- _SOURCE DATA_:
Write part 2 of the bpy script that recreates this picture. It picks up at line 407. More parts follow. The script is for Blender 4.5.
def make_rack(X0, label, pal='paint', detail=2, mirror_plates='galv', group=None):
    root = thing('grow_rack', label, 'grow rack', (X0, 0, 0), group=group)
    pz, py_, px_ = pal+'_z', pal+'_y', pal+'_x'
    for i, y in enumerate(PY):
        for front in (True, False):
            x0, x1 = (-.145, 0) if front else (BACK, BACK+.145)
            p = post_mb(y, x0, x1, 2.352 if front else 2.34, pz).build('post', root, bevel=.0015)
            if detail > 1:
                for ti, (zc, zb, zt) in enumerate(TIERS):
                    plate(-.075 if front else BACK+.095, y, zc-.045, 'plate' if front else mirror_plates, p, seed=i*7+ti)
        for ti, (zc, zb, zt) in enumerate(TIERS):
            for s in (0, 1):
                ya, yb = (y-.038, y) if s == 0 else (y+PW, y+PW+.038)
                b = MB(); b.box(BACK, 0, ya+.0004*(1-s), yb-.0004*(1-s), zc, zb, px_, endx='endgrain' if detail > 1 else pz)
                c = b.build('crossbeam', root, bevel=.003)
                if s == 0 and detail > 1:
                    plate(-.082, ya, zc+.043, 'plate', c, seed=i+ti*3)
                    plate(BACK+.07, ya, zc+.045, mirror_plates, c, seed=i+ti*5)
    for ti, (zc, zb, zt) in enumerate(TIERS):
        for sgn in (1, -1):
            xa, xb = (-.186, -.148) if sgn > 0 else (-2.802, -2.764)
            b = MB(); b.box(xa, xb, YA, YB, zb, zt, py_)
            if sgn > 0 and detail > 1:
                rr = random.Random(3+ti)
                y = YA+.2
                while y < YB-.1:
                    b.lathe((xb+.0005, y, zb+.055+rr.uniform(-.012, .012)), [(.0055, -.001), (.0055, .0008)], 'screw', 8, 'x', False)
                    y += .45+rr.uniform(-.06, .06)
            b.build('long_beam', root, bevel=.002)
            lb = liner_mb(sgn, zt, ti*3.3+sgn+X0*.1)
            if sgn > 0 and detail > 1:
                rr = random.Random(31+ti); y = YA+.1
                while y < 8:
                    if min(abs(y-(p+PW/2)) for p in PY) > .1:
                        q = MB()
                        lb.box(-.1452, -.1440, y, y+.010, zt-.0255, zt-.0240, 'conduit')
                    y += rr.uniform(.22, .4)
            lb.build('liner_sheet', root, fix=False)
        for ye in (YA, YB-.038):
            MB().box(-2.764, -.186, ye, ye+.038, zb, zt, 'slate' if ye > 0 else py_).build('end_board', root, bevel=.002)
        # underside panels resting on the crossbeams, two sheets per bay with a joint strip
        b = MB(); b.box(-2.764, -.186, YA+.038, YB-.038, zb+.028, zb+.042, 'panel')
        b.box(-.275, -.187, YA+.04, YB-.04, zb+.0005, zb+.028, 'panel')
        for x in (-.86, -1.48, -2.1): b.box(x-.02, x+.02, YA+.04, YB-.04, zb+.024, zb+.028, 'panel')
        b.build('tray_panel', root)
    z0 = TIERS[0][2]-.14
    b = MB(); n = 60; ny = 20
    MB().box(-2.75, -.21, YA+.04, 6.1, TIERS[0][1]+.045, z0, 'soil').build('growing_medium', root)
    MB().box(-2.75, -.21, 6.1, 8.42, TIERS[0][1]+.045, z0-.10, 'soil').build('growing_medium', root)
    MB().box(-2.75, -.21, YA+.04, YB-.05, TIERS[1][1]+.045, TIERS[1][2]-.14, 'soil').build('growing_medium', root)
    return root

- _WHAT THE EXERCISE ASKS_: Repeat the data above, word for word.

- _TASK RESPONSE_:
Write part 2 of the bpy script that recreates this picture. It picks up at line 407. More parts follow. The script is for Blender 4.5.
def make_rack(X0, label, pal='paint', detail=2, mirror_plates='galv', group=None):
    root = thing('grow_rack', label, 'grow rack', (X0, 0, 0), group=group)
    pz, py_, px_ = pal+'_z', pal+'_y', pal+'_x'
    for i, y in enumerate(PY):
        for front in (True, False):
            x0, x1 = (-.145, 0) if front else (BACK, BACK+.145)
            p = post_mb(y, x0, x1, 2.352 if front else 2.34, pz).build('post', root, bevel=.0015)
            if detail > 1:
                for ti, (zc, zb, zt) in enumerate(TIERS):
                    plate(-.075 if front else BACK+.095, y, zc-.045, 'plate' if front else mirror_plates, p, seed=i*7+ti)
        for ti, (zc, zb, zt) in enumerate(TIERS):
            for s in (0, 1):
                ya, yb = (y-.038, y) if s == 0 else (y+PW, y+PW+.038)
                b = MB(); b.box(BACK, 0, ya+.0004*(1-s), yb-.0004*(1-s), zc, zb, px_, endx='endgrain' if detail > 1 else pz)
                c = b.build('crossbeam', root, bevel=.003)
                if s == 0 and detail > 1:
                    plate(-.082, ya, zc+.043, 'plate', c, seed=i+ti*3)
                    plate(BACK+.07, ya, zc+.045, mirror_plates, c, seed=i+ti*5)
    for ti, (zc, zb, zt) in enumerate(TIERS):
        for sgn in (1, -1):
            xa, xb = (-.186, -.148) if sgn > 0 else (-2.802, -2.764)
            b = MB(); b.box(xa, xb, YA, YB, zb, zt, py_)
            if sgn > 0 and detail > 1:
                rr = random.Random(3+ti)
                y = YA+.2
                while y < YB-.1:
                    b.lathe((xb+.0005, y, zb+.055+rr.uniform(-.012, .012)), [(.0055, -.001), (.0055, .0008)], 'screw', 8, 'x', False)
                    y += .45+rr.uniform(-.06, .06)
            b.build('long_beam', root, bevel=.002)
            lb = liner_mb(sgn, zt, ti*3.3+sgn+X0*.1)
            if sgn > 0 and detail > 1:
                rr = random.Random(31+ti); y = YA+.1
                while y < 8:
                    if min(abs(y-(p+PW/2)) for p in PY) > .1:
                        q = MB()
                        lb.box(-.1452, -.1440, y, y+.010, zt-.0255, zt-.0240, 'conduit')
                    y += rr.uniform(.22, .4)
            lb.build('liner_sheet', root, fix=False)
        for ye in (YA, YB-.038):
            MB().box(-2.764, -.186, ye, ye+.038, zb, zt, 'slate' if ye > 0 else py_).build('end_board', root, bevel=.002)
        # underside panels resting on the crossbeams, two sheets per bay with a joint strip
        b = MB(); b.box(-2.764, -.186, YA+.038, YB-.038, zb+.028, zb+.042, 'panel')
        b.box(-.275, -.187, YA+.04, YB-.04, zb+.0005, zb+.028, 'panel')
        for x in (-.86, -1.48, -2.1): b.box(x-.02, x+.02, YA+.04, YB-.04, zb+.024, zb+.028, 'panel')
        b.build('tray_panel', root)
    z0 = TIERS[0][2]-.14
    b = MB(); n = 60; ny = 20
    MB().box(-2.75, -.21, YA+.04, 6.1, TIERS[0][1]+.045, z0, 'soil').build('growing_medium', root)
    MB().box(-2.75, -.21, 6.1, 8.42, TIERS[0][1]+.045, z0-.10, 'soil').build('growing_medium', root)
    MB().box(-2.75, -.21, YA+.04, YB-.05, TIERS[1][1]+.045, TIERS[1][2]-.14, 'soil').build('growing_medium', root)
    return root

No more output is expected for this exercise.